Pens front office learned it early

STEVE SIMMONS -- Sun Media

, Last Updated: 8:51 AM ET

PITTSBURGH -- When Ray Shero was just a kid, he was fortunate enough to hang around the coach's office with the Philadelphia Flyers.

His dad, the legendary late Fred Shero, coached the Flyers to their only Stanley Cups. Pat Quinn was one assistant coach, Terry Crisp was the other. The goaltending coach was Jacques Plante.

You learn by osmosis, just from hanging around.

"I am in that kind of company at 14 years old," the young general manager of the Pittsburgh Penguins said. "You learn the game. You hear things. I think that has helped me.
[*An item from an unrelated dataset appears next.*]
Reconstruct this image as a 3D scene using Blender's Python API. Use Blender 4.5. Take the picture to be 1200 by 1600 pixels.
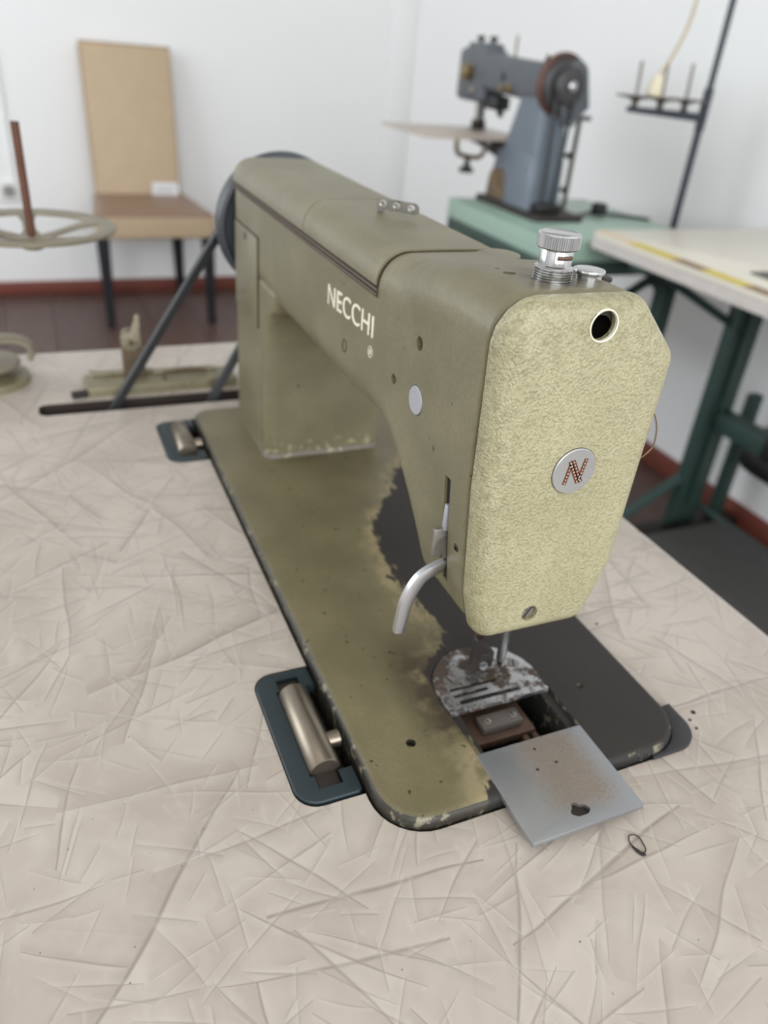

"It was great to be on the ice with Bobby Clarke, Rick MacLeish and Bernie Parent."

It is an interesting mix, this second-generation front office of the Penguins. The son of Freddie The Fog as general manager. The son of Cliff Fletcher as his assistant. Two sons of Stanley Cup winners looking for a small piece of history themselves.

Two kids, who aren't really kids anymore, making their way and their reputations moulding the most exciting young team in hockey, quickly converting too many terrible seasons into sudden Cup contenders.

But you don't get this far, don't appreciate what this means, without an understanding of the past. They lived what we watched on television. They knew first hand the players we knew from afar.

"I was 12 years old in 1974 when (the Flyers) beat the New York Rangers in seven games and went on to play Boston in the Stanley Cup final," Shero said. "I have all kinds of memories about that. I remember every game, going to the pre-game skates with my father."

You listen to Shero and understand how precious these championship runs can be. He has been an NHL executive with startup franchises in Ottawa and Nashville and for 15 years he has not known any playoff success. At least, until now.

"I've tried to apply what I learned from my father the best I can," Shero said. His father was more coach than manager. Shero, a college hockey player, never wanted to coach. "I learned a lot about the game from my father. He had all those little diagrams and systems, you can't help but learn from that."

Chuck Fletcher remembers going to visit colleges with his dad to pick a place to go to school. They landed at Cornell and, of course, had to take in a hockey practice. "We're at practice and he sees Joe Nieuwendyk for the first time," Chuck said. "Suddenly, he's more interested in Nieuwendyk than he is in me. That year they drafted Nieuwendyk. And I went to Harvard.

"My dad became GM of the Atlanta Flames when I was five so it has really been my whole life. All my memories revolve around hockey, either in Atlanta or Calgary. I think what it has given me is a sense of history of the game. And it has helped me with what I do now, made me more comfortable being around people in the game.

"You realize how hard it is to win the Stanley Cup? My dad had one of the three best teams in hockey from '84 to '91. At times, arguably the second-best team in hockey. They won just one Cup. And they almost lost in the first round that year. There were those Edmonton teams. There were those Montreal teams. There's just so much competition."

RUN HIS OWN TEAM

The players he grew up around -- Brett Hull, Nieuwendyk, Al MacInnis, Doug Gilmour -- all worked this past season in front-office positions with NHL teams. Fletcher now works among those he grew up around.

One day, like his father, he wants to run his own team. The team he runs now is playing for the American Hockey League championship. The team he helps run is playing for the Stanley Cup.

For Shero, the future is both exciting and challenging. It's one thing to have all these young stars on one team. It's another thing in a salary-capped environment to keep the main pieces in place.

He hopes to provide the same kind of Stanley Cup memories for his kids, that he got from his father.